Task statement
Extract the run of lines that starts at the top of the records below and ends at the line with "COL = SC.collection", keeping both ends and excluding pictures.

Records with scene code
-- -- --
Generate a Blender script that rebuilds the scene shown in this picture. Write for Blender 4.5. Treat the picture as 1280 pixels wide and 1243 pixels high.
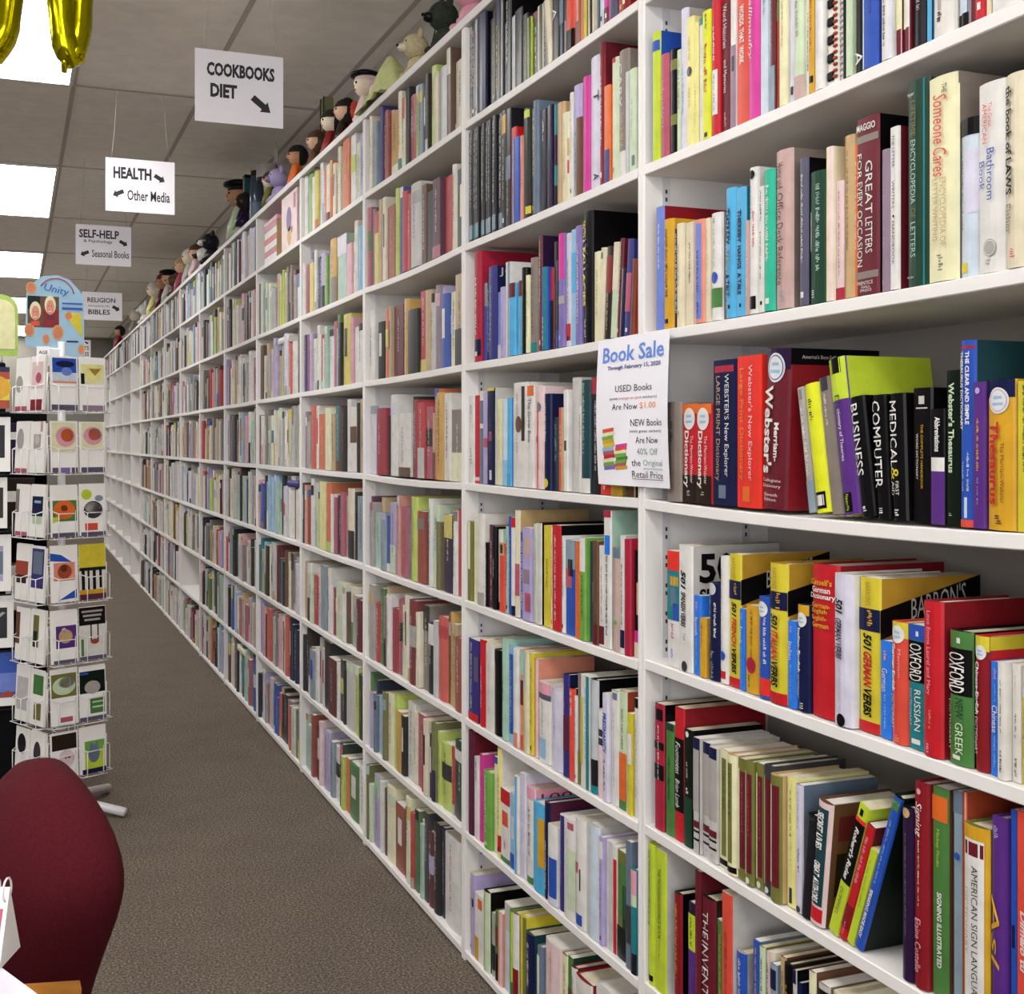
import bpy, math, random
from mathutils import Vector, Matrix
random.seed(7)
for o in list(bpy.data.objects): bpy.data.objects.remove(o)
SC = bpy.context.scene
COL = SC.collection

# ---------------------------------------------------------------- camera
F = 1550.0                      # focal length in pixels of the 1280 px wide frame
HY = 553.0                      # horizon row
YAW = math.atan(623.0 / F)      # the aisle vanishes at x = 17
CY, SY, TY = math.cos(YAW), math.sin(YAW), math.tan(YAW)
ZC = 1.282                      # eye height
D = 1.034                       # distance from the camera to the shelf fronts
cam = bpy.data.cameras.new('camera'); camo = bpy.data.objects.new('camera', cam); COL.objects.link(camo)
cam.sensor_width = 36.0; cam.lens = F / 1280 * 36.0; cam.sensor_fit = 'HORIZONTAL'
cam.shift_y = -(621.5 - HY) / 1280.0
cam.clip_start = 0.05; cam.clip_end = 60
camo.location = (0, 0, ZC); camo.rotation_euler = (math.pi / 2, 0, -YAW)
SC.camera = camo

# ---------------------------------------------------------------- world, view
w = bpy.data.worlds.new('world'); SC.world = w; w.use_nodes = True
w.node_tree.nodes['Background'].inputs[0].default_value = (0.9, 0.93, 1, 1)
w.node_tree.nodes['Background'].inputs[1].default_value = 0.3
SC.view_settings.view_transform = 'Standard'; SC.view_settings.look = 'None'
SC.view_settings.gamma = 1.0; SC.view_settings.use_curve_mapping = False
SC.view_settings.exposure = 0.16
LAMP = 11.0                      # brightness of the ceiling diffusers
# added fill light at a made-up window behind the camera, brightens ceiling and signs
al = bpy.data.lights.new('added_fill_light', 'AREA'); al.shape = 'RECTANGLE'; al.size = 5.0; al.size_y = 1.7
al.energy = 150; al.color = (0.96, 0.98, 1.0)
ao = bpy.data.objects.new('added_fill_light', al); COL.objects.link(ao); ao.location = (-1.6, -3.14, 1.75); ao.rotation_euler = (math.radians(118), 0, 0)   # faces along the aisle, tilted up to lift the ceiling

# ---------------------------------------------------------------- projection helpers (photo pixel -> place)
def s_of(x, lat=D):             # along-aisle distance of pixel column x on the vertical plane at lateral distance lat
    return lat / math.tan(math.atan((x - 640.0) / F) + YAW)
def depth(s, lat): return s * CY + lat * SY
def z_of(y, s, lat=D): return ZC + (HY - y) * depth(s, lat) / F
def at(x, y, Z):                # world point of a pixel at camera depth Z
    a = math.atan((x - 640.0) / F) + YAW
    s = Z / (CY + math.tan(a) * SY)
    return Vector((s * math.tan(a), s, ZC + (HY - y) * Z / F))

# ---------------------------------------------------------------- materials
HEX = dict(white='E6E3DF', offwhite='E4DFD8', cream='E6DBBE', pcream='EDE8BE', lav='DAD6E8', grey='AFA9A5', lgrey='CBC7C4',
 dgrey='3F3D43', char='222127', black='0D0B0E', taupe='8A7E75', tan='C8A878', brown='6A4630', dbrown='2C1F18', rust='A8452A',
 orange='E66E2A', coral='E0503E', salmon='E6957E', red='C81E2A', bred='EA3428', crimson='AE1E3C', dred='8A1822', maroon='6A1A28',
 plum='5A2440', magenta='D83E9C', pink='E6A4B4', lpink='EBCFCF', rose='BA586E', mauve='988294', purple='5A2C84', dpurple='2E1A3C',
 violet='8270B4', lilac='B6A8D6', indigo='33307E', navy='191E46', blue='2854B8', bblue='2C7CE8', sky='55B2E2', lblue='98C4E6',
 pblue='CFDCE8', slate='6A7A8E', steel='8CA0AE', teal='1E7F88', dteal='1E444C', seafoam='A8CCBA', mint='2CBC98', green='4C8040',
 lgreen='74AC4A', pgreen='CEDFBC', dgreen='143E2C', bkgreen='101C15', olive='78783A', lime='C4D838', yellow='DCCB38', byellow='E4E826',
 gold='D8A426', ochre='BE9230', pyellow='F0E896', silver='C6CACE', paper='E2D6BC', wpaper='EFEAE0', peri='6F86D8', tpink='C9A8A2', spuce='5C5870')
WORD = dict(white='white', offwhite='off-white', cream='cream', pcream='pale cream', lav='lavender white', grey='grey', lgrey='light grey',
 dgrey='dark grey', char='charcoal', black='black', taupe='taupe', tan='tan', brown='brown', dbrown='dark brown', rust='rust', orange='orange',
 coral='coral', salmon='salmon', red='red', bred='bright red', crimson='crimson', dred='dark red', maroon='maroon', plum='plum',
 magenta='magenta', pink='pink', lpink='pale pink', rose='rose', mauve='mauve', purple='purple', dpurple='blackish purple', violet='violet',
 lilac='lilac', indigo='indigo', navy='navy', blue='blue', bblue='bright blue', sky='sky blue', lblue='light blue', pblue='pale blue',
 slate='slate', steel='steel grey', teal='teal', dteal='dark teal', seafoam='seafoam', mint='mint green', green='green', lgreen='light green',
 pgreen='pale green', dgreen='dark green', bkgreen='blackish green', olive='olive', lime='lime', yellow='yellow', byellow='bright yellow',
 gold='golden', ochre='ochre', pyellow='pale yellow', silver='silver', peri='periwinkle', tpink='dusky pink', spuce='slate purple', paper='cream', wpaper='white')
def lin(h):
    c = [int(h[i:i + 2], 16) / 255 for i in (0, 2, 4)]
    return tuple((v / 12.92 if v <= 0.04045 else ((v + 0.055) / 1.055) ** 2.4) for v in c) + (1,)
MATS = {}
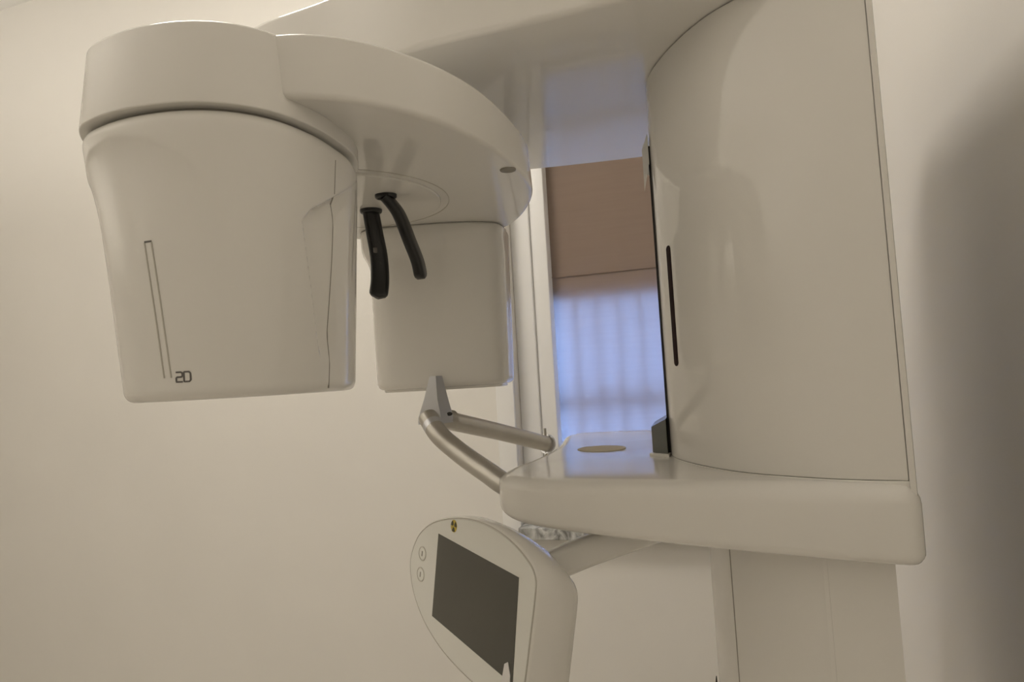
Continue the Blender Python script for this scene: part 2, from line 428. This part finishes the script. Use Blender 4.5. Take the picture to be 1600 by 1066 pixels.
# --- tube head and its cap
HEAD = [(-.312, .466), (-.290, .449), (-.258, .436), (-.220, .431), (-.190, .437), (-.163, .456), (-.143, .490), (-.134, .522), (-.130, .552), (-.139, .598),
        (-.17, .632), (-.23, .645), (-.29, .630), (-.325, .580), (-.332, .515)]
NH = 480
HO = catmull(HEAD, NH)
CAPO = inset(HO, -.001)
def arm_cap():
    loops = []
    for d, z in round_profile(.2025, .272, .0012, .004):
        f = (z - .2025) / .07
        loops.append([(x - .004 * f, y + .017 * f, z + EYE) for x, y in (inset(CAPO, d) if d > 1e-7 else CAPO)])
    return loft('arm_cap', loops, 'plastic', mach)
arm_cap()
HT, HB = .2005, -.003
def sstep(x): x = max(0, min(1, x)); return x * x * (3 - 2 * x)
def pocket(u, z):
    """finger grip scooped into the head's side; u is the index on the 240-step outline"""
    zz = (z - .025) / (.127 - .025)
    left = 75 - 7.3 * max(0, min(1, zz))                     # slanted left edge
    if z > .127: left = 67.5 + (z - .127) / .018 * 6
    top = .136 + (u - 70) / 23 * .036
    dl = (u - left); dt = (top - z) / .0014
    e = sstep(min(dl, dt) / 1.6) if min(dl, dt) > 0 else 0
    fade = (.08 + .92 * sstep(1 - max(0, (u - left)) / 14)) * sstep((z - .018) / .03)
    return .0075 * e * fade
BROW = [(-30, .150), (-4, .168), (5, .1845), (15, .1885), (27, .1830), (37, .167), (44, .143), (50, .10)]
def brow(u, z):
    """shallow dish pressed into the head's face below a curved brow"""
    if u > 120: u -= 240
    if u < -30 or u > 50: return 0.0
    for (u0, z0), (u1, z1) in zip(BROW, BROW[1:]):
        if u0 <= u <= u1: ze = z0 + (z1 - z0) * (u - u0) / (u1 - u0); break
    d = ze - z
    if d <= 0: return 0.0
    return .0060 * (1 - math.exp(-d / .028)) * sstep(d / .006) * sstep((50 - u) / 16) * sstep((u + 30) / 20) * max(0, z + .003) / .19
def head_pt(u, z, ins=0.0, poc=True):
    i = (u * NH / 240) % NH; i0 = int(i); fr = i - i0
    a, b = HO[i0], HO[(i0 + 1) % NH]; x = a[0] + (b[0] - a[0]) * fr; y = a[1] + (b[1] - a[1]) * fr
    p, n_ = HO[i0 - 1], HO[(i0 + 2) % NH]; tx, ty = n_[0] - p[0], n_[1] - p[1]; l = math.hypot(tx, ty)
    s = 1 if area2(HO) > 0 else -1; d = ins + (pocket(u, z) if poc and 60 < u < 110 else 0) + brow(u % 240, z)
    x += -s * ty / l * d; y += s * tx / l * d
    f = (.198 - z) / .2
    return Vector((-.129 - .012 * f + (x + .129) * (1 - .22 * f), y, z + EYE)), Vector((s * ty / l, -s * tx / l, .0))
def tube_head():
    prof = []
    for i in range(7):
        t = math.pi / 2 * i / 6; prof.append((.008 * (1 - math.sin(t)), HB + .008 * (1 - math.cos(t))))
    n = 130
    for i in range(1, n): prof.append((0, HB + .008 + (HT - .012 - HB - .008) * i / n))
    for i in range(9):
        t = math.pi / 2 * i / 8; prof.append((.010 * (1 - math.cos(t)), HT - .012 * (1 - math.sin(t))))
    loops = [[head_pt(j * 240 / NH, z, d)[0] for j in range(NH)] for d, z in prof]
    return loft('tube_head', loops, 'plastic', mach, angle=50)
th = tube_head()
slab('neck', inset(HO, .010), .19, .205, .001, .001, 'seam', mach)
def hline(name, uz, wd, m):
    P = [head_pt(u, z) for u, z in uz]
    return ribbon(name, [p for p, n in P], [n for p, n in P], wd, m, th)
hline('panel_seam', [(83.0 - 2.6 * k / 20, .186 - .186 * k / 20) for k in range(21)], .0006, 'seam')
hline('emblem_line', [(22.0 + 3.1 * k / 20, .108 - .095 * k / 20) for k in range(21)], .0010, 'printsoft')
hline('emblem_line', [(24.4 + 3.2 * k / 20, .108 - .095 * k / 20) for k in range(21)], .0010, 'printsoft')
hline('emblem_cap', [(22.0 + 2.4 * k / 4, .1085) for k in range(5)], .0012, 'print')
# the characters 2D
U0, Z0, CW, CH = 29.3, .0165, 2.1, .0066
def stroke(pts, off):
    uz = []
    for (x0, y0), (x1, y1) in zip(pts, pts[1:]):
        for k in range(5): uz.append((U0 + off + CW * (x0 + (x1 - x0) * k / 4), Z0 - CH * (y0 + (y1 - y0) * k / 4)))
    out = [uz[0]]
    for p in uz[1:]:
        if abs(p[0] - out[-1][0]) + abs(p[1] - out[-1][1]) * 100 > 1e-4: out.append(p)
    hline('lettering', out, .0011, 'print')
stroke([(0, 0), (.8, 0), (1, .12), (1, .4), (.85, .5), (.15, .5), (0, .6), (0, 1), (1, 1)], 0)
stroke([(0, 0), (.8, 0), (1, .15), (1, .85), (.8, 1), (0, 1), (0, 0)], 2.6)

# --- sensor head
sn = [(-.196, .905), (-.178, .884), (-.13, .876), (-.08, .874), (-.04, .878), (-.012, .892), (.0, .925), (.004, .97), (-.005, 1.02), (-.05, 1.045), (-.12, 1.05),
      (-.18, 1.03), (-.203, .98)]
SNO = catmull(sn, 200)
def sensor_head():
    loops = []
    for d, z in round_profile(-.008, .217, .010, .004, 8):
        f = (.217 - z) / .225
        I = inset(SNO, d + .004 * f)
        fl = sstep((z - .165) / .03) * .010
        L = []
        for x, y in I:
            if x < -.16: x -= fl * min(1, (-.16 - x) / .03)
            L.append((x, y - .010 * sstep((z - .17) / .04) * (1 if y < .93 else 0), z + EYE))
        loops.append(L)
    extra = []
    for a, b in zip(loops, loops[1:]):
        extra.append(a)
        if abs(a[0][2] - b[0][2]) > .05:
            for k in range(1, 40):
                z = a[0][2] + (b[0][2] - a[0][2]) * k / 40 - EYE; f = (.217 - z) / .225; fl = sstep((z - .165) / .03) * .010
                I = inset(SNO, .004 * f); L = []
                for x, y in I:
                    if x < -.16: x -= fl * min(1, (-.16 - x) / .03)
                    L.append((x, y - .010 * sstep((z - .17) / .04) * max(0, min(1, (.93 - y) / .03)), z + EYE))
                extra.append(L)
    extra.append(loops[-1])
    return loft('sensor_head', extra, 'plastic', mach, angle=50)
sens = sensor_head()
slab('base_lip', inset(SNO, .014), -.0115, -.004, .002, .001, 'plastic_back', sens)

# --- temple supports (black)
def temple(name, P, sec, wide, flange):
    path = catmull([(x, y, z + EYE) for x, y, z in P], 40, closed=False)
    t = sweep(name, path, sec, 'black', mach, wide=wide, n=24, power=3.2)
    fx, fy, r1, r2 = flange
    slab('flange', [(fx + r1 * math.cos(k * .2618), fy + r2 * math.sin(k * .2618)) for k in range(24)], .2095, .2148, .003, .0005, 'black', t)
    return t
def endround(w0, t0, w1, t1):
    def f(i, t):
        e = 1.0
        if t > .93: e = math.sqrt(max(.02, 1 - ((t - .93) / .07) ** 2))
        return ((w0 + (w1 - w0) * t) * e, (t0 + (t1 - t0) * t) * (0.6 + .4 * e))
    return f
ta = temple('temple_support', [(-.163, .770, .2125), (-.160, .773, .185), (-.157, .778, .155), (-.157, .776, .125), (-.159, .770, .105)],
            endround(.0100, .0055, .0115, .005), (1, .25, 0), (-.163, .772, .0135, .012))
slab('screw', [(-.1585 + .0025 * math.cos(k * .5236), .7655 + .0012 * math.sin(k * .5236)) for k in range(12)], .160, .166, .0004, .0004, 'print', ta)
temple('temple_support', [(-.134, .712, .2125), (-.122, .720, .196), (-.112, .735, .165), (-.105, .747, .140), (-.103, .751, .122)],
       endround(.0105, .0062, .0095, .0068), (.25, 1, 0), (-.133, .713, .0125, .009))

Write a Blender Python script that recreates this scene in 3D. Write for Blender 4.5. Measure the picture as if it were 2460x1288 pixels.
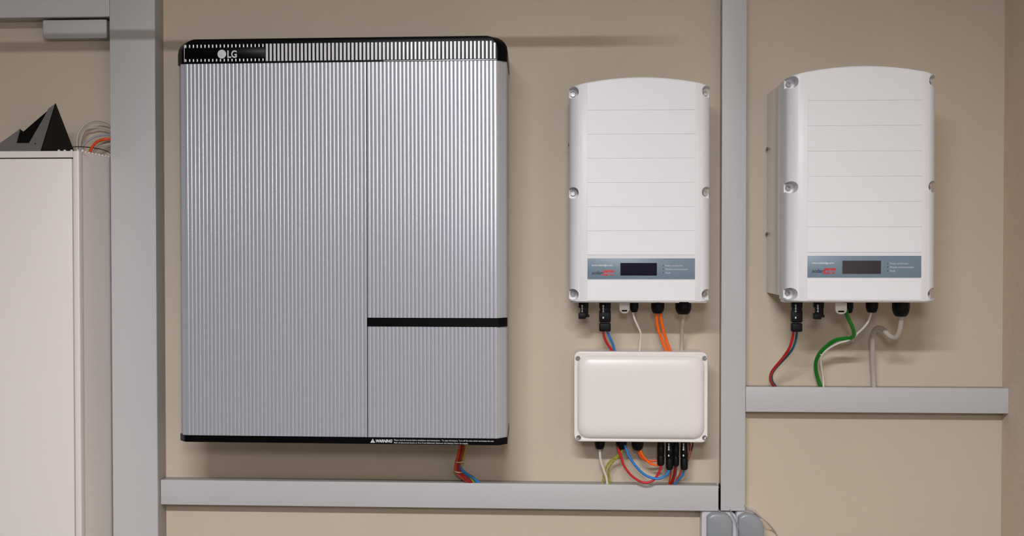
-- -- --
Reply
Generate a Blender script that rebuilds the scene shown in this picture. Write for Blender 4.5. Treat the picture as 1280 pixels wide and 1243 pixels high.
import bpy, math, random
from mathutils import Vector, Matrix
random.seed(7)
for o in list(bpy.data.objects): bpy.data.objects.remove(o)
SC = bpy.context.scene
COL = SC.collection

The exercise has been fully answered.